From the same book I referenced earlier:

We realize that to continue our use of fossil fuels is morally wrong. Like the economies (and consumers) dependent on slave labor, we can no longer rely on the cheap but perilous use of petroleum, natural gas and coal. New energies must be discovered, and the use of viable, carbon-free technologies must replace fossil-fuel ones.

Costs and moral wrongs are not the same thing. This rhetoric reminds me of the typical “out-of-bounds” accusations that are levied against people who use Hitler analogies in the midst of a heated discussion.

6 Responses to “Quote of the Day”

  1. Speedmaster says:

    >> “We realize that to continue our use of fossil fuels is morally wrong.”

    To describe that statement as profoundly ignorant does not even begin to do it.

  2. Harry says:

    He says, “perilously,” begging the question. Tell it to an Irishman scrounging in the peat bog during the winter.

    I have camped in the Tetons with someone who would become a lawyer for the Sierra Club, a good fellow, but a guy who never worried about the practicalities of keeping his dwelling warm at an affordable cost.
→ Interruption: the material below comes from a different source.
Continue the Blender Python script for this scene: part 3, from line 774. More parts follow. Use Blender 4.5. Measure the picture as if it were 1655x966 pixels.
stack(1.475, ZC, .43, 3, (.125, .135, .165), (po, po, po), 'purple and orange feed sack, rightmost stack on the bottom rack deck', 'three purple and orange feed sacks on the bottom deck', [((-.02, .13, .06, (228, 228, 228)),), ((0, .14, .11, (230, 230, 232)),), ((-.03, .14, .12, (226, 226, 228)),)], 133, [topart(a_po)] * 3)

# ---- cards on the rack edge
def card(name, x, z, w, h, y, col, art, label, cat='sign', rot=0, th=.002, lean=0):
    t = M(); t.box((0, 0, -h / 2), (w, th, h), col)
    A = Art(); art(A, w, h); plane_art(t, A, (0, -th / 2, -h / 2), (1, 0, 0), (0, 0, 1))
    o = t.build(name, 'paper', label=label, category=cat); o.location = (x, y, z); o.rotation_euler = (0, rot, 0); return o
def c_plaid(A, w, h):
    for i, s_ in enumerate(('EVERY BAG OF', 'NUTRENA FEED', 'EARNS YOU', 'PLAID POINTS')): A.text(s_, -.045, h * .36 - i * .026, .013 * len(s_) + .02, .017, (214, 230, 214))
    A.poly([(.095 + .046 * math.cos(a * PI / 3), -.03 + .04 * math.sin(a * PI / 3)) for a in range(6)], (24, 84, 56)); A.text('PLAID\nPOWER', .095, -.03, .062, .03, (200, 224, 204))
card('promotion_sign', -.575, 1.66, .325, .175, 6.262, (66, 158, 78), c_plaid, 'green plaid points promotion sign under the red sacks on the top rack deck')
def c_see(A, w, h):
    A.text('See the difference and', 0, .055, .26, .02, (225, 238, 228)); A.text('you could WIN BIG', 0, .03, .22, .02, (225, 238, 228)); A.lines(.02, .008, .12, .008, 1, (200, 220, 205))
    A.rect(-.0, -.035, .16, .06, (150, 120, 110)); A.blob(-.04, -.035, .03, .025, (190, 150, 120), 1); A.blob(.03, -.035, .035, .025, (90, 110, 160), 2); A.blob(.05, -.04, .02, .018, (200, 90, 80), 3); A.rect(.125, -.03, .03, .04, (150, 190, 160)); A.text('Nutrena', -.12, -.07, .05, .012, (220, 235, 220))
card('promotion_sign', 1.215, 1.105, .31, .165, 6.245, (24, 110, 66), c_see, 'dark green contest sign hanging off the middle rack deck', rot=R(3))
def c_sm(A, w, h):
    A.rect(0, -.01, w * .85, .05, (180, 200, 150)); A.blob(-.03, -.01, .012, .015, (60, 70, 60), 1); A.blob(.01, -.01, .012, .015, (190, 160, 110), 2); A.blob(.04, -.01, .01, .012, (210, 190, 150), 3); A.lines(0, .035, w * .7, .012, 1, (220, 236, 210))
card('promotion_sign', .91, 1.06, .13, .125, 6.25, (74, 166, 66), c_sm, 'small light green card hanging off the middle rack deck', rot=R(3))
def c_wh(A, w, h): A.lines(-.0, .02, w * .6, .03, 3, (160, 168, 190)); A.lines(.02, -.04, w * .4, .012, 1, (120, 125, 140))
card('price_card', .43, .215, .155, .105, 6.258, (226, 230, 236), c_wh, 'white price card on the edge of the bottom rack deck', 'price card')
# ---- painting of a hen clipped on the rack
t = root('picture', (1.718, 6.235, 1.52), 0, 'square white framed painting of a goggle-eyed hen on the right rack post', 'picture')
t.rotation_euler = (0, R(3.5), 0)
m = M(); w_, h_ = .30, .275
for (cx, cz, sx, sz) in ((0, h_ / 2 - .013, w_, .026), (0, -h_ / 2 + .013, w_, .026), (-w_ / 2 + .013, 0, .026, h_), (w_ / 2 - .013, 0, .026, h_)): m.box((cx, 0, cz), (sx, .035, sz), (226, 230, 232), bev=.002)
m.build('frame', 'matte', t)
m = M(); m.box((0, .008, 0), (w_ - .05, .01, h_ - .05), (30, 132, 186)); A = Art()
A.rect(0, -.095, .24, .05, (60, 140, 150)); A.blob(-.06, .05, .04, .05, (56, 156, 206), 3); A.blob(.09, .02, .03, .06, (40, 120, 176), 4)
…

If you can arrange it, you can travel anywhere without using a heater or air conditioner, just like Jim Bridger.

  3. Michael says:

    What is so perilous about using decomposed vegetative material? Before it was fossil fuel, it was plants. And before it was that, I suppose it must have been carbons spread all over the ground and in the air. (Maybe that is wy Wisconsin used to be tropical rain forest?) Nature, using the power of the sun, concetrated the carbons together; all were are really doing is using solar energy from several years ago and converting fossil fuels back into carbons to be spread all over the ground and air again.

  4. Harry says:

    Exactly, Michael. They want to leave it all in the ground, because they do not need it in Sausilito, or in their ground caves. The object is to support the communist revolution in China, when Mao swam in the Yankgste river, or was it the yellow river, or the yellow part of the Mohawk, near the lock? Mao should be revered for getting a mouthful from wherever he swam.

  5. Greg says:

    The imposition of any large and unaccounted-for externality is wrong by any reasonable set of moral standards.

    After all, isn’t that really what morals are? An emotional cost barrier we’ve been brought up with, designed to help us internalize the costs of our actions in society.